Interesting Facts about Vacuum Cleaner

Here are some interesting facts about vacuum cleaners and their history:

  • Some of the earliest home vacuum cleaners needed two people to operate them - one to vacuum and push or pull the heavy machinery.
  • Vacuum Cleaner Manufacturers Association says that 98% of households in America have a vacuum cleaner.
  • One of the pieces of advice for cleaning carpets was to sprinkle a carpet with tea leaves before vacuum cleaners. The idea was that this attracted dust and dirt to the surface and made it ready to be swept. It didn’t work.
  • America's first female corporate CEO was Anna Bissell, who took over the job after her husband Melville Bissell died. She was the CEO of BISSELL Company, which manufactured carpet sweepers - predecessors of vacuum cleaners.
  • Brushes on the attachment of a vacuum cleaner do most of the cleaning.
  • Some modern vacuum cleaners can vacuum water and liquids. Earlier cleaners couldn’t do that (or they could but for a short time, and then they would explode.)
  • There are vacuum cleaners equipped with sensors that tell when a surface has been sufficiently cleaned.
  • Rambo Amadeus, a Belgrade-based Montenegrin singer-songwriter, sometimes makes performances that include playing on household appliances, predominant vacuum cleaners.
  • The first museum of vacuum cleaners was opened in St. James, Missouri.
  • The first iron lung was made in 1927 and consisted of one electric motor and two vacuum cleaners.
  • The first vacuum cleaner was powered manually, and it used bellows to create a vacuum. It was invented in the 1860s by Daniel Hess of West Union, Iowa.
Picture Of Omega Hover Vacuum Cleaner From The Sixties
  • John S. Thurman invented the first cleaner powered by the machine. It was so big that it had to be moved on a horse-drawn wagon, and it didn’t suck the dust but blew it into a receptacle.
  • When Hubert Cecil Booth from England saw Thurman’s machine, he immediately thought of a better principle on which a cleaner could work - vacuum. He tested the idea in a restaurant where he laid a handkerchief on the seat of a chair. He pressed his mouth to the handkerchief and sucked the air. He saw that plenty of dust has gathered on the cloth, which acted as a filter, and knew that he has the right idea.
  • Booth vacuum cleaner was so big that it could not enter the buildings that it cleaned. Its pipes that sucked the air were protruded through the building's windows and inside operated by uniformed operators. Booth concentrated on central vacuum systems, which integrated with the building and where pipes are in walls and conducted to each building room.
  • Vacuum cleaners are commonly called “Hoovers” in the United States by William Henry Hoover. He bought rights to manufacture and sell James Murray Spangler's invention - the first portable vacuum cleaner powered by a motor.

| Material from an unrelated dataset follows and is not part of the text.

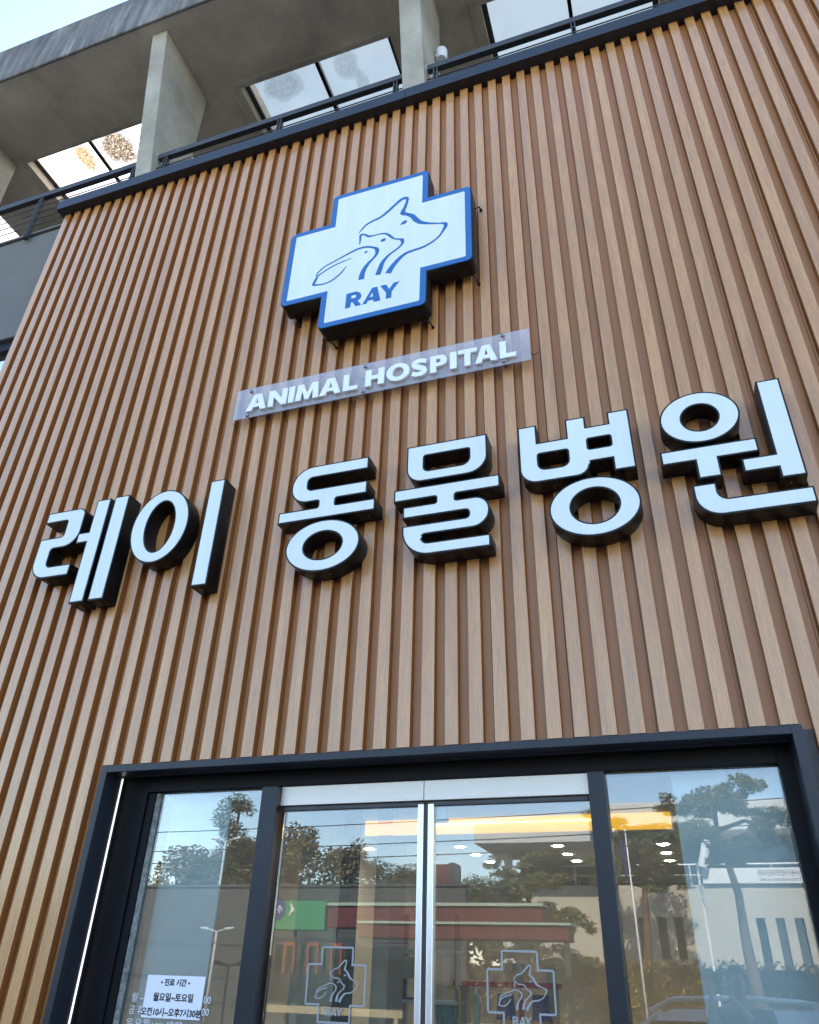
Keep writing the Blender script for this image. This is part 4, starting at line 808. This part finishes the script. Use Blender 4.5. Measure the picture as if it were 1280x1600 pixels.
for i, (z, s) in enumerate(((4.0, .5), (4.35, .45), (4.9, .5))):
    pts = [(-26 + k * 4, -15 - i * .3, z + s * ((k - 4) / 4) ** 2 * .6 + (k - 4) * .02) for k in range(9)]
    tag(MB().tube(pts, .012, 6).put('overhead_cable', M['black'], smooth=True), ('lowest', 'middle', 'topmost')[i] + ' of three black overhead cables across the street', 'cable', 'overhead cables')
for x in (-26, 6): tag(MB().tube([(x, -15.3, -.13), (x, -15.3, 6.6)], [.16, .11], 12).box(x - .05, x + .05, -16.2, -14.7, 5.0, 5.1).put('utility_pole', M['parapet']), 'concrete utility pole carrying the cables ' + ('far left' if x < 0 else 'far right') + ' of the street', 'pole', 'utility poles')
# parked white car
car = thing('parked_car', 'white car parked at the near kerb, its roof mirrored in the right window', 'car', (3.0, -7.0, -.14))
M['carpaint'] = mat('white_car_paint', (0.76, 0.76, 0.76), 0.18, 0, 0.5, coat=0.8); M['tyre'] = mat('tyre_rubber', (0.02, 0.02, 0.02), 0.8)
side = [(.95, .12), (.95, .48), (1.05, .68), (1.75, .80), (2.05, .84), (4.65, .88), (5.15, .82), (5.2, .5), (5.15, .12)]
def extr(side, y0, y1, ins):
    mb = MB(); n = len(side); mb.v = [(x, y0, z) for x, z in side] + [(x, y1, z) for x, z in side]; mb.f = [list(range(n)), list(range(n, 2 * n))[::-1]] + [[i, (i + 1) % n, n + (i + 1) % n, n + i] for i in range(n)]; return mb
extr(side, -8.0, -6.3, 0).put('body', M['carpaint'], car, bevel=.06)
cab = [(1.85, .83), (2.35, 1.20), (4.35, 1.24), (4.75, .87)]
cm = MB(); b0 = [(x, y, z) for x, z in cab for y in (-7.9, -6.4)]
cm.hexa([(1.8, -7.92, .83), (4.85, -7.92, .87), (4.85, -6.38, .87), (1.8, -6.38, .83)], [(2.42, -7.72, 1.22), (4.30, -7.72, 1.26), (4.30, -6.58, 1.26), (2.42, -6.58, 1.22)])
cm.put('window', M['darkglass'], car, bevel=.05)
for y in (-7.70, -6.60): MB().tube([(2.35, y, 1.26), (2.6, y, 1.375), (3.4, y, 1.41), (4.1, y, 1.385), (4.3, y, 1.29)], .022, 8).put('roof_rail', M['carpaint'], car, smooth=True)
rf_ = MB().hexa([(2.26, -7.80, 1.165), (4.44, -7.80, 1.20), (4.44, -6.50, 1.20), (2.26, -6.50, 1.165)], [(2.62, -7.6, 1.285), (4.15, -7.6, 1.31), (4.15, -6.7, 1.31), (2.62, -6.7, 1.285)]).put('roof', M['carpaint'], car, bevel=.03)
for (xa, xb, za, zb2) in ((1.86, 2.42, .85, 1.225), (3.3, 3.34, .86, 1.24), (4.32, 4.8, 1.25, .88)):
    MB().tube([(xa, -6.39, za), (xb, -6.56, zb2)], .03, 8).tube([(xa, -7.91, za), (xb, -7.74, zb2)], .03, 8).put('pillar', M['carpaint'], car)
for x in (1.75, 4.4):
    for y in (-7.9, -6.4):
        w = MB().tube([(x, y - .1, .18), (x, y + .1, .18)], .31, 28).put('wheel', M['tyre'], car); MB().tube([(x, y - .105, .18), (x, y + .105, .18)], .19, 20).put('rim', M['alu'], w)
for y in (-6.2, -8.1): MB().tube([(2.25, y * 1.0, .92), (2.45, y, .93)], [.05, .08], 12).put('mirror', M['carpaint'], car, bevel=.01)

car.location.z += 0.06
# ------------------------------------------------------------------ the photographer, mirrored faintly in the right window
M['skin'] = mat('skin', (0.50, 0.31, 0.22), 0.5); M['coat'] = mat('dark_padded_coat', (0.022, 0.024, 0.032), 0.75, 0, 0.3, 0.2, (9, 9, 9)); M['hair'] = mat('black_hair', (0.012, 0.010, 0.009), 0.5); M['trouser'] = mat('dark_trousers', (0.03, 0.03, 0.04), 0.8)
def skin_mesh(name, nodes, edges, m, parent, sub=1):
    me = bpy.data.meshes.new(name); me.from_pydata([n[0] for n in nodes], edges, []); me.update()
    o = bpy.data.objects.new('tmp', me); COL.objects.link(o); o.modifiers.new('s', 'SKIN')
    if not me.skin_vertices: me.attributes.new('skin', 'FLOAT', 'POINT')
    for i, n in enumerate(nodes): sv = me.skin_vertices[0].data[i]; sv.radius = n[1] if isinstance(n[1], tuple) else (n[1], n[1]); sv.use_root = (i == 0)
    su = o.modifiers.new('u', 'SUBSURF'); su.levels = sub + 1; su.render_levels = sub + 1
    dg = bpy.context.evaluated_depsgraph_get(); out = bpy.data.meshes.new_from_object(o.evaluated_get(dg)); bpy.data.objects.remove(o)
    out.materials.clear(); out.name = name; return link(name, out, m, parent, smooth=True)
PX, PY = 3.27, -4.02
per = thing('person', 'person in a dark coat holding up a phone to photograph the clinic', 'person', (PX, PY, 0))
V = lambda x, y, z: (PX + x, PY + y, z)
body = skin_mesh('body', [(V(0, 0, .92), (.15, .11)), (V(0, .0, 1.12), (.15, .11)), (V(0, .0, 1.30), (.18, .12)), (V(0, -.01, 1.40), (.12, .09)), (V(0, 0, 1.47), .055), (V(0, .01, 1.53), .06), (V(0, .02, 1.62), (.078, .095)), (V(0, .02, 1.69), (.055, .07)),
    (V(-.19, 0, 1.38), .058), (V(-.25, .13, 1.20), .05), (V(-.24, .26, 1.42), .036), (V(-.22, .30, 1.52), .026), (V(.19, 0, 1.38), .058), (V(.22, .12, 1.18), .05), (V(.02, .25, 1.40), .036), (V(-.09, .30, 1.52), .026),
    (V(-.10, 0, .84), .095), (V(-.11, .02, .48), .065), (V(-.12, -.02, .10), .045), (V(-.13, .10, .04), .04), (V(.10, 0, .84), .095), (V(.11, .02, .48), .065), (V(.12, -.02, .10), .045), (V(.13, .10, .04), .04)],
    [(0, 1), (1, 2), (2, 3), (3, 4), (4, 5), (5, 6), (6, 7), (3, 8), (8, 9), (9, 10), (10, 11), (3, 12), (12, 13), (13, 14), (14, 15), (0, 16), (16, 17), (17, 18), (18, 19), (0, 20), (20, 21), (21, 22), (22, 23)], M['skin'], per, 1)
skin_mesh('coat', [(V(0, 0, .78), (.19, .14)), (V(0, 0, 1.0), (.18, .14)), (V(0, 0, 1.28), (.205, .145)), (V(0, -.01, 1.39), (.15, .11)), (V(0, 0, 1.44), (.085, .085)), (V(-.20, 0, 1.37), .078), (V(-.25, .13, 1.20), .068), (V(-.242, .24, 1.39), .05), (V(.20, 0, 1.37), .078), (V(.22, .12, 1.18), .068), (V(.04, .235, 1.38), .05)],
    [(0, 1), (1, 2), (2, 3), (3, 4), (3, 5), (5, 6), (6, 7), (3, 8), (8, 9), (9, 10)], M['coat'], per, 1)
skin_mesh('trousers', [(V(0, 0, .88), (.16, .12)), (V(-.10, 0, .80), .11), (V(-.11, .02, .48), .085), (V(-.12, -.02, .09), .075), (V(.10, 0, .80), .11), (V(.11, .02, .48), .085), (V(.12, -.02, .09), .075)], [(0, 1), (1, 2), (2, 3), (0, 4), (4, 5), (5, 6)], M['trouser'], per, 1)
hairm = MB()
for i in range(8):
    for j in range(16):
        f = lambda a, b: V(.093 * math.sin(a) * math.cos(b), .005 + .112 * math.sin(a) * math.sin(b), 1.635 + .115 * math.cos(a))
        a0, a1 = i / 8 * 1.75, (i + 1) / 8 * 1.75; b0, b1 = j / 16 * 6.283, (j + 1) / 16 * 6.283
        if i > 3 and math.sin((b0 + b1) / 2) > .35: continue
        hairm.quad(f(a0, b0), f(a1, b0), f(a1, b1), f(a0, b1))
hairm.put('hair', M['hair'], per, smooth=True)
for hx, sg in ((-.215, 1), (-.095, -1)):
    for k in range(4):
        z = 1.545 + k * .02; L = (.062, .07, .066, .054)[k]
        skin_mesh('finger', [(V(hx, .30, z - .01), .009), (V(hx - sg * .012, .318, z), .0085), (V(hx + sg * L * .35, .330, z + .004), .008), (V(hx + sg * L * .7, .326, z + .006), .0065)], [(0, 1), (1, 2), (2, 3)], M['skin'], body, 0)
    skin_mesh('thumb', [(V(hx, .295, 1.535), .011), (V(hx + sg * .02, .300, 1.55), .010), (V(hx + sg * .045, .303, 1.575), .008)], [(0, 1), (1, 2)], M['skin'], body, 0)
ph = thing('mobile_phone', 'black mobile phone held up in both hands', 'phone', (3.11, -3.71, 1.53))
MB().box(3.075, 3.150, -3.708, -3.700, 1.53, 1.69).put('phone_body', M['black'], ph, bevel=.003); MB().box(3.079, 3.146, -3.7095, -3.7083, 1.536, 1.684).put('screen', M['darkglass'], ph)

  • The first vacuum cleaner to stand on metal sleds (something which will later become standard for some types of vacuums) was made by the Swedish company Electrolux in 1921 and was called Lux V.
  • Woman from Kent bought an Electrolux vacuum cleaner in the 1930s and used it until 2008 when it blew up in the middle of the work. Electrolux gave her a new model.
  • Although robotic vacuum cleaners work well and keep the house cleaner, they cannot replace cleaning with standard vacuum cleaners.
  • Hoover successfully sold his vacuum cleaner because he offered ten days free trial for interested customers.